Issue (i): whether the reassessment was barred by limitation because the demand notice was served after the expiry of the statutory period
Analysis: The notice initiating revision of assessment was issued and served within the period of limitation. The subsequent service of the demand notice did not alter the date on which the assessment order was made. The normal presumption that official acts are regularly performed was applied, and the order was accepted as having been made on the date it purported to bear.
Conclusion: The plea of limitation was rejected.
Issue (ii): whether a dissolved partnership could still be assessed and its partners made liable for sales tax
Analysis: A firm, though not a legal entity, is an assessable unit for sales tax purposes. Under the relevant rules, every partner is jointly and severally responsible for tax liability, and a report of dissolution is required to be furnished to the assessing authority. An assessment in the firm's name therefore operates against the partners even after dissolution.
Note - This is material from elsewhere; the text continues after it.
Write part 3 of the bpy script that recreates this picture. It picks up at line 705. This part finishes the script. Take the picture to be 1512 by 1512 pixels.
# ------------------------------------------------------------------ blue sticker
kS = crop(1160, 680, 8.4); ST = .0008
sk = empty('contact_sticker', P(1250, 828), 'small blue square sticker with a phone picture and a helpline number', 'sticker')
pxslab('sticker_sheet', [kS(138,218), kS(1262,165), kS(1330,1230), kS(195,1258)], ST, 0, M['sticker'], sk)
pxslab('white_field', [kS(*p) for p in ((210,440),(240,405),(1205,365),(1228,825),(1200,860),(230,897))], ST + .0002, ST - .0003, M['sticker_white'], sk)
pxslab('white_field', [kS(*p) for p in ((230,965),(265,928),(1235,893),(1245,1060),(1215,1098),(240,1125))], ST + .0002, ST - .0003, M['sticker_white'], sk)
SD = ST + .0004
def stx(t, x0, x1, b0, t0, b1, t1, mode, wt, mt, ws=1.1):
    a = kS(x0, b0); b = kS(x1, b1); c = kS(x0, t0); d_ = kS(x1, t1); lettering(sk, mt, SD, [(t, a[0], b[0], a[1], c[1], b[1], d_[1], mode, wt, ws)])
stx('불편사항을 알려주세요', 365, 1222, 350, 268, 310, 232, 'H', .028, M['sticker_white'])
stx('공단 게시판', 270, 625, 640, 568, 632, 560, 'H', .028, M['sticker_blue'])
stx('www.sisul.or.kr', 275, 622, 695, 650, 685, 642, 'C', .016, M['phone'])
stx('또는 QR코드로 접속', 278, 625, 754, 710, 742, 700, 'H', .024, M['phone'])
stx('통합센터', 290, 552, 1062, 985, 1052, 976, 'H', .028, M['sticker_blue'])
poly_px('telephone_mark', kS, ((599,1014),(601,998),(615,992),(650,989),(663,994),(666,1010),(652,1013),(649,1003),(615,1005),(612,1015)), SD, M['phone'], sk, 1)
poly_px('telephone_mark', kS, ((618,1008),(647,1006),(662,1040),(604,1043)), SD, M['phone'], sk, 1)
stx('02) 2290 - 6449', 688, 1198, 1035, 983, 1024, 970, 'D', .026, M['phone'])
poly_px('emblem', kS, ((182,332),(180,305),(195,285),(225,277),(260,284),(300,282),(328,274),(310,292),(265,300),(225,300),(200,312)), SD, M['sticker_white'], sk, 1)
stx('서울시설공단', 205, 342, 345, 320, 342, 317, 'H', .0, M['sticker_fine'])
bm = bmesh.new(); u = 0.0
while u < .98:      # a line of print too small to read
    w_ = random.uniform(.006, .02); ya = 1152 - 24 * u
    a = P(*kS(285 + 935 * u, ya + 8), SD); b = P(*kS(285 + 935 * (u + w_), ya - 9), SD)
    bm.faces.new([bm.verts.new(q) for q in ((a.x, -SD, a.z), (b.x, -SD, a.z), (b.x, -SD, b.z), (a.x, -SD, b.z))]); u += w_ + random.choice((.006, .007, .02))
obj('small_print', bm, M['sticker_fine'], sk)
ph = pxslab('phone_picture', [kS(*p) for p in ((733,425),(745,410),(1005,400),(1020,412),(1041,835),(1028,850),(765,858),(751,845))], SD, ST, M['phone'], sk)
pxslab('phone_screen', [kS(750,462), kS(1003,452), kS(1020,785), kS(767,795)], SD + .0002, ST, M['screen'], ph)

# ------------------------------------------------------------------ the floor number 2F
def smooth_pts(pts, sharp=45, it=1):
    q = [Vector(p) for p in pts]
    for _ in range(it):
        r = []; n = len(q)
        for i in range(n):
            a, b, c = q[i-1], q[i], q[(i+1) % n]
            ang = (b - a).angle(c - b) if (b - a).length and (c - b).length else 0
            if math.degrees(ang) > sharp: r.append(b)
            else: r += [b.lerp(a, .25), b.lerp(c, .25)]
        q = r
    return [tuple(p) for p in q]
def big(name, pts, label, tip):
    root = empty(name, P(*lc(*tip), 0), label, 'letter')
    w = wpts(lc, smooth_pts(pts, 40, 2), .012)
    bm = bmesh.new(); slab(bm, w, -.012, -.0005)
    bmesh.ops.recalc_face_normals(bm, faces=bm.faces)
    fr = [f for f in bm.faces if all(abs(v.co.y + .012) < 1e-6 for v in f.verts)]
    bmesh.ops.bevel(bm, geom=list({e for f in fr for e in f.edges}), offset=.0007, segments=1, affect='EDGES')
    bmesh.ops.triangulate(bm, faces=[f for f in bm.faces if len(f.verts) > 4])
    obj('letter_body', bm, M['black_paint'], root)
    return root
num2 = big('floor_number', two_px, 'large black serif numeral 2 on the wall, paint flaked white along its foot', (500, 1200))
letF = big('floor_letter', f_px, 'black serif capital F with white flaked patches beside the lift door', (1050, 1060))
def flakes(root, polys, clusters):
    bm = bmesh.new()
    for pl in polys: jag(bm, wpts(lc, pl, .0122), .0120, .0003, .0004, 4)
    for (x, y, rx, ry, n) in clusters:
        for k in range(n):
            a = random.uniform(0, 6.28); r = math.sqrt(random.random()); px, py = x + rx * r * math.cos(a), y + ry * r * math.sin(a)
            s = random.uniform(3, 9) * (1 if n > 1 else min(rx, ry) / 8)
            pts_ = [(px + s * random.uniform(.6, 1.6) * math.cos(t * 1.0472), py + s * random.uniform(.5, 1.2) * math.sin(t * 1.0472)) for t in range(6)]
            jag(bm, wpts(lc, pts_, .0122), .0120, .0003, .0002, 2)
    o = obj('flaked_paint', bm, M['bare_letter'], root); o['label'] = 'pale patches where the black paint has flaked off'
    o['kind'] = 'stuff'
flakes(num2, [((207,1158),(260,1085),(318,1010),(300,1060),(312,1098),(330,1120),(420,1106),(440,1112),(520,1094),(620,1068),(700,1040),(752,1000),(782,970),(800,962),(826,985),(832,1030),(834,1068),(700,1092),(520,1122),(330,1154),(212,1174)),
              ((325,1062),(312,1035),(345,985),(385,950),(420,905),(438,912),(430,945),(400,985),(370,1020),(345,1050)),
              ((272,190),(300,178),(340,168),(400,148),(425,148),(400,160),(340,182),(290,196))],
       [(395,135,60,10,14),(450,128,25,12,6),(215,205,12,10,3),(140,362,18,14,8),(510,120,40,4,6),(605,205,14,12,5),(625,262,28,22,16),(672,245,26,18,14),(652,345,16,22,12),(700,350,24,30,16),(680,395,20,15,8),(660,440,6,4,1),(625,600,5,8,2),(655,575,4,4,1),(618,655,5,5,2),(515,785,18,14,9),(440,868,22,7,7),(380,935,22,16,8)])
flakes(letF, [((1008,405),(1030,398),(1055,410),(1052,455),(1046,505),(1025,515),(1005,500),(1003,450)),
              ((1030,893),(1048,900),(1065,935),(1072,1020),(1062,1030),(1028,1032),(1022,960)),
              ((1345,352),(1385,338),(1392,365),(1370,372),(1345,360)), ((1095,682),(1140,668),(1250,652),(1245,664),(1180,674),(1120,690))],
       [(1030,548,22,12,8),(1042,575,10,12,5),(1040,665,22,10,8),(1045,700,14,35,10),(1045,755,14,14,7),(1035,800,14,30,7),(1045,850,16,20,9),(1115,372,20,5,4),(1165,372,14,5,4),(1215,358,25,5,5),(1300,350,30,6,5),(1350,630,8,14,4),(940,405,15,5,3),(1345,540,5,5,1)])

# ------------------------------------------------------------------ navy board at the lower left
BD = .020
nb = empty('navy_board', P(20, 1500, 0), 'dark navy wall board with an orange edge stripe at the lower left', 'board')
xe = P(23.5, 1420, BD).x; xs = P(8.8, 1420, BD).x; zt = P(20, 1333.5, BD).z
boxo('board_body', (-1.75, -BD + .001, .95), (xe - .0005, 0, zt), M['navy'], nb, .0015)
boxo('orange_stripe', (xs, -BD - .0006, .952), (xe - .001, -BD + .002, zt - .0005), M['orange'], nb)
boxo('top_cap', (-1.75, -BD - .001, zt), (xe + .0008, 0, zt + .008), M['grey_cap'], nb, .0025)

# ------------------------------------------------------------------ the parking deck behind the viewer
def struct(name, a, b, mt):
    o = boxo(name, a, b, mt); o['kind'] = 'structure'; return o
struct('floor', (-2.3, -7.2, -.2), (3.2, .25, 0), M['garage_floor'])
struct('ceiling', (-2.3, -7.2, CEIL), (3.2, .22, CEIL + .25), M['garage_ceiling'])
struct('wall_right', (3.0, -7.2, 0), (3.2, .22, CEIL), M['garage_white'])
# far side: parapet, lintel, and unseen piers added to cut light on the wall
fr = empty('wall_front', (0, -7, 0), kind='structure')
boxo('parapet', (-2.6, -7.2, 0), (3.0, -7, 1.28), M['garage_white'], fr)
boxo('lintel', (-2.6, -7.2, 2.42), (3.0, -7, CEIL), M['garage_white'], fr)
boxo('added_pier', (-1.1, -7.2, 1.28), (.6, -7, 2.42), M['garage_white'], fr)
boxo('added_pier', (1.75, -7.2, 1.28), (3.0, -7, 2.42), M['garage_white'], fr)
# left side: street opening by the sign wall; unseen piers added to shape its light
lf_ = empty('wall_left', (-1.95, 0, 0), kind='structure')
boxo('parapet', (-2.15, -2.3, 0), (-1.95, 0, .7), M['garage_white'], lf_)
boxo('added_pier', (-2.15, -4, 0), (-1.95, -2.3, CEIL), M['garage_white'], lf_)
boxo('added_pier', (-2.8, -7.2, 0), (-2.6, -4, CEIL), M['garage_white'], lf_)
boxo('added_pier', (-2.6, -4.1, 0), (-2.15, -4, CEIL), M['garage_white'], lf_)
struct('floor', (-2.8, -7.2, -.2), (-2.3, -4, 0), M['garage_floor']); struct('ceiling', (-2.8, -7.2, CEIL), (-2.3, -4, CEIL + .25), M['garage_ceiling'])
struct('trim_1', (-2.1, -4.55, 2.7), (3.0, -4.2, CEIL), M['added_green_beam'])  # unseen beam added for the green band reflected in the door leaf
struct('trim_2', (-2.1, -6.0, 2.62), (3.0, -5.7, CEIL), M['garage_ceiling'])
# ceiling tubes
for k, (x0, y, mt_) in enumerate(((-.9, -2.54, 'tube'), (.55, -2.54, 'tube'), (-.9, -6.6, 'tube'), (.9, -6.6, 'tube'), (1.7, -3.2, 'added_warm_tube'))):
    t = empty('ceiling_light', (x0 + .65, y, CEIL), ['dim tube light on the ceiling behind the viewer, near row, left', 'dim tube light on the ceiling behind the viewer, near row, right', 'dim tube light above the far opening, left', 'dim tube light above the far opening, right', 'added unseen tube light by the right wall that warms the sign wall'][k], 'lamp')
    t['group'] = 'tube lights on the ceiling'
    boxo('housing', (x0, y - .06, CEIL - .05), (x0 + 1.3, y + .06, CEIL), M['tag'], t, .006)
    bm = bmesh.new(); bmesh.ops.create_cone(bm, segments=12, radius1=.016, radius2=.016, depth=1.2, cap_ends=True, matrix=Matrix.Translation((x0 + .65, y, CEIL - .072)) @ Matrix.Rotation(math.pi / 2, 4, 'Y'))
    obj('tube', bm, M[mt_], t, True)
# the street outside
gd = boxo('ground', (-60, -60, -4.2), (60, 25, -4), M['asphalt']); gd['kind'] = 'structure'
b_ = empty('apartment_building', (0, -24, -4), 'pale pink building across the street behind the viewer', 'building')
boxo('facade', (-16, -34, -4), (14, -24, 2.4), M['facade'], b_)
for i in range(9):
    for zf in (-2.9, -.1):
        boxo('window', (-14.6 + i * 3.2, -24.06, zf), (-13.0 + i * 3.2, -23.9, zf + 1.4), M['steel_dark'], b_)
The absence of a special rule comparable to the Income-tax Act did not prevent assessment.
Conclusion: A dissolved partnership could validly be assessed, and the assessment was not invalid on that ground.
Issue (iii): whether the amount received in the name of a partner having an independent business was includible in the firm's turnover
Analysis: In the absence of material connecting the amount with the firm's business, and in view of the admitted independent business of the partner concerned, the receipt could not be treated as turnover of the partnership.
Conclusion: The sum of Rs. 25,108 was directed to be excluded from the assessable turnover.
Final Conclusion: The assessment was upheld in substance, but the turnover had to be revised by excluding the amount not shown to belong to the firm, resulting in only partial relief to the assessee.
Ratio Decidendi: A dissolved partnership may remain assessable for sales tax where the statutory scheme makes partners jointly and severally liable, but receipts cannot be brought into the firm's turnover without material linking them to the firm's business.